What happened next was nothing short of amazing. Danielle and I speak of the transition often. Tears welled up in her eyes, color returned to her face, she began to smile and her entire countenance changed. If we had taken a before and after photo the two photos would have little in common. We were looking at a different person. She said a huge load had been lifted off her shoulders. She tearfully thanked us over and over again and gave us huge warm hugs. She couldn’t stop thanking us for coming into the store. We were dumbfounded.

As this young woman thanked us for the umpteenth time, we agreed to return next time we were back in town to hopefully continue our new-found friendship and we left the shop.

A few weeks later we were back in Old Town and thought to look up our new friend.

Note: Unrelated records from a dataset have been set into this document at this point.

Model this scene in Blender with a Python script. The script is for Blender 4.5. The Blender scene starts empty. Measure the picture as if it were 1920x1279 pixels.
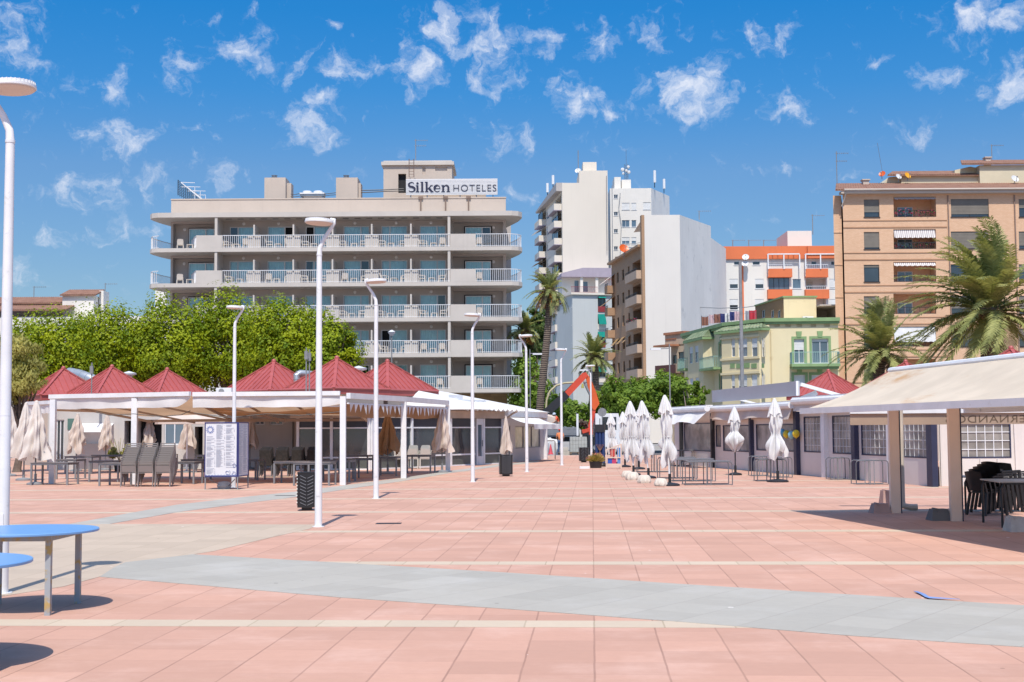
import bpy, bmesh, math, random
from mathutils import Vector, Matrix, noise as mnoise
R = random.Random(7)
SC = bpy.context.scene
COL = SC.collection
PI = math.pi
# ------------------------------------------------------------------ camera
FPX = 2500.0
PITCH, ROLL = math.atan(165.5/FPX), math.radians(0.35)
CAM = Vector((0, 0, 1.72))
_f = Vector((0, math.cos(PITCH), math.sin(PITCH)))
_u0 = Vector((0, -math.sin(PITCH), math.cos(PITCH)))
_r0 = Vector((1, 0, 0))
_r = _r0*math.cos(ROLL) - _u0*math.sin(ROLL)
_u = _u0*math.cos(ROLL) + _r0*math.sin(ROLL)
cd = bpy.data.cameras.new('camera'); cam = bpy.data.objects.new('camera', cd); COL.objects.link(cam)
cd.sensor_width = 36; cd.lens = FPX/1920*36; cd.clip_start = 0.1; cd.clip_end = 5000
m = Matrix((( _r.x, _u.x, -_f.x, 0), (_r.y, _u.y, -_f.y, 0), (_r.z, _u.z, -_f.z, 1.72), (0, 0, 0, 1)))
cam.matrix_world = m
SC.camera = cam
# ------------------------------------------------------------------ world: physical sky plus a cloud field by direction
SUN_EL = 59.6
W = bpy.data.worlds.new('World'); SC.world = W; W.use_nodes = True
nt = W.node_tree; nt.nodes.clear(); N = nt.nodes.new; L = nt.links.new
out = N('ShaderNodeOutputWorld'); bg = N('ShaderNodeBackground'); L(bg.outputs[0], out.inputs[0])
sky = N('ShaderNodeTexSky'); sky.sky_type = 'NISHITA'; sky.sun_disc = False
sky.sun_elevation = math.radians(SUN_EL); sky.sun_rotation = PI; sky.air_density = 1.0; sky.dust_density = 0.6; sky.ozone_density = 3.0
SKY_STRENGTH = 0.15
bg.inputs[1].default_value = SKY_STRENGTH
hs = N('ShaderNodeHueSaturation'); hs.inputs['Hue'].default_value = 0.508; hs.inputs['Saturation'].default_value = 1.22; hs.inputs['Value'].default_value = 1.0
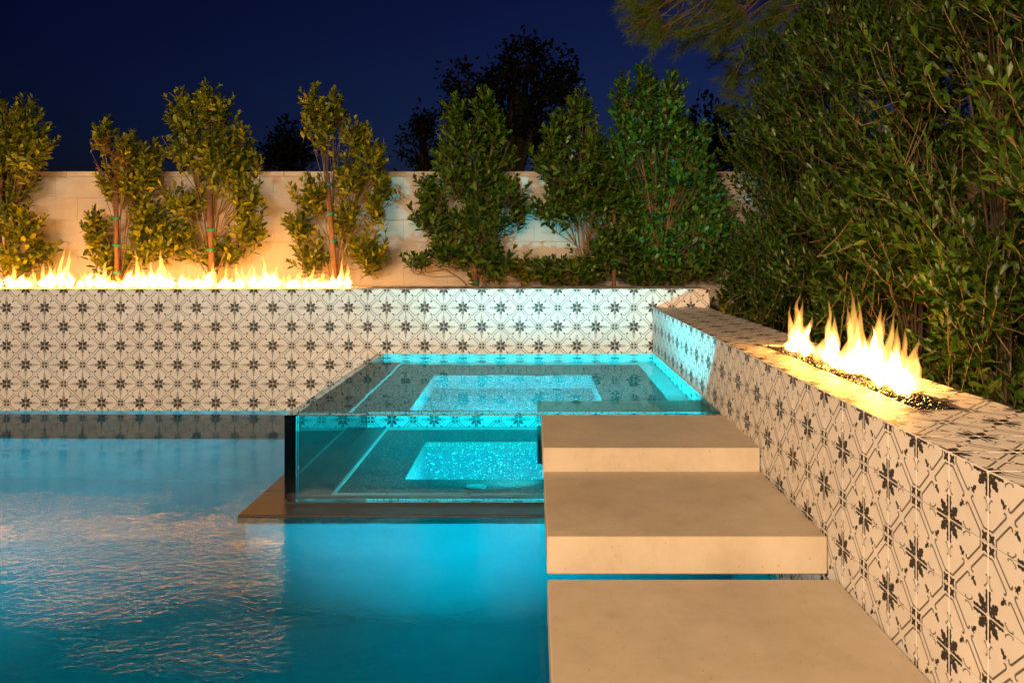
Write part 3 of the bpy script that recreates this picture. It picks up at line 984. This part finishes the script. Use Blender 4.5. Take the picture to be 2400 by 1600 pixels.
def shrub(name, base, lobes, seed, label, cat, group, leaf=(.056, .078), per_m2=230.0, push=(0, 0, 0), lm='leaf',
          dead=None, width=1.0, spacing=.0185, shoot_len=(.13, .26), stem_r=.012, twig_share=.35, bark='bark', caustic=False):
    """lobes: (cx, cy, cz, rx, ry, rz) in world space; one stem runs from the base into each lobe"""
    rng = random.Random(seed)
    bx, by, bz = base
    root = empty(name, base, label, cat, group)
    tubes = []; tw = []
    LB, LD, LU, LL = [], [], [], []
    DB, DD, DU, DL = [], [], [], []
    push = Vector(push)
    def shoot(b, d, Ls, deadp=False):
        d = d.normalized()
        pts = [b]
        cur = Vector(b); dd = d.copy()
        for k in range(4):
            dd = (dd + Vector((rng.uniform(-.16, .16), rng.uniform(-.16, .16), .12))).normalized()
            cur = cur + dd * (Ls / 4)
            pts.append(cur.copy())
        tw.append((pts, [.0026, .0023, .0019, .0015, .0009]))
        nl = int(Ls / spacing)
        phi = rng.uniform(0, 6.28)
        A = d.cross(Vector((0, 0, 1)))
        if A.length < .1: A = Vector((1, 0, 0))
        A.normalize(); Bv = d.cross(A)
        for k in range(nl + 2):
            f = min(1.0, .10 + .90 * (k + .5) / nl)
            q = f * 4; i0 = min(3, int(q)); p = pts[i0].lerp(pts[i0 + 1], q - i0)
            phi += 2.4 + rng.uniform(-.35, .35)
            out = A * math.cos(phi) + Bv * math.sin(phi)
            ang = R(rng.uniform(40, 74)) * (1 - .5 * f)
            ld = dd * math.cos(ang) + out * math.sin(ang) + Vector((0, 0, rng.uniform(-.22, .05)))
            up = dd * .9 - out * .75 + Vector((rng.uniform(-.45, .45), rng.uniform(-.6, .1), rng.uniform(-.1, .6)))
            ln = rng.uniform(*leaf) * (1 - .3 * max(0, f - .8) / .2)
            if deadp:
                if rng.random() < .5: continue
                DB.append(p); DD.append(ld + Vector((0, 0, -.5))); DU.append(up); DL.append(ln * .6)
            else:
                LB.append(p); LD.append(ld); LU.append(up); LL.append(ln)
    for (cx, cyy, cz, rx, ry, rz) in lobes:
        c = Vector((cx, cyy, cz))
        b0 = Vector((bx + rng.uniform(-.02, .02), by + rng.uniform(-.02, .02), bz))
        end = c + Vector((rng.uniform(-.2, .2) * rx, 0, rz * .45))
        pts = []
        for k in range(7):
            t = k / 6
            p = b0.lerp(end, t)
            bow = math.sin(t * math.pi) * .22
            p.x -= (end.x - bx) * bow; p.y -= (end.y - by) * bow
            pts.append(p + Vector((rng.uniform(-.008, .008), rng.uniform(-.008, .008), 0)))
        tubes.append((pts, [stem_r * (1 - .72 * k / 6) for k in range(7)]))
        area = math.pi * max(rx, ry) * rz
        for i in range(max(5, int(per_m2 * area))):
            v = Vector((rng.gauss(0, 1), rng.gauss(0, 1), rng.gauss(0, 1))).normalized()
            q = rng.uniform(.22, 1.0) ** .6 * rng.uniform(.88, 1.10)
            tip = c + Vector((v.x * rx, v.y * ry, v.z * rz)) * q
            d = Vector((v.x, v.y, v.z * .35)) * rng.uniform(.45, 1.0) + Vector((0, 0, rng.uniform(.35, 1.0))) + push
            d += Vector((rng.uniform(-.3, .3), rng.uniform(-.3, .3), 0))
            if v.z < -.35: d.z *= rng.uniform(-.15, .6)
            d.normalize()
            Ls = rng.uniform(*shoot_len)
            b = tip - d * Ls
            isd = dead is not None and (Vector((dead[0] - tip.x, 0, dead[1] - tip.z))).length < dead[2] and rng.random() < .8
            shoot(b, d, Ls, isd)
            if rng.random() < twig_share:
                a = pts[rng.choice((3, 4, 5, 5, 6))]
                tw.append(([a, a.lerp(b, .5) + Vector((0, 0, -.02)), b], [.0042, .0034, .0026]))
    link('trunk', tubes_mesh('trunk', tubes, M[bark], 6), root)
    link('twigs', tubes_mesh('twigs', tw, M['twig'], 3), root)
    cr = link('crown', leaves_mesh('crown', LB, LD, LU, LL, M[lm], width), root)
    cr.cycles.is_caustics_receiver = caustic
    if DB: tag(link('dry_leaves', leaves_mesh('dry_leaves', DB, DD, DU, DL, M['deadleaf']), root), 'shrivelled brown leaves')
    return root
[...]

We walked to where we knew the shop to be, but it was not there. I don’t mean it was closed; it was not there. The building wasn’t there. We walked up and down the streets several times and even drove up and down the streets looking for the shop. It was like it was never there. It was a “Twilight Zone” experience. We were once again dumbfounded, how could the shop just disappear? What kind of experience did we have? Was the shop and our new friend somehow transported here temporarily? Was it only for the purpose of her having the experience with us? To receive absolution of her imaginary sins? We don’t know! We have never seen this lady nor the store again! I could not find it listed when I did an Internet search. This was really eerie!

Maybe what happened was also a lesson for us to learn.

I learned a long time ago, that I needed to love myself so that I could love others. I can only love others to the extent I love myself. Both Danielle and I have come to the conclusion that loving ourselves must come first. A huge part of loving ourselves is being able to forgive ourselves for our shortcomings and change our behavior so we do not continue do the things that caused us to look down upon ourselves in the first place. We had to pronounce ourselves, “NOT GUILTY” and then we had to live those words.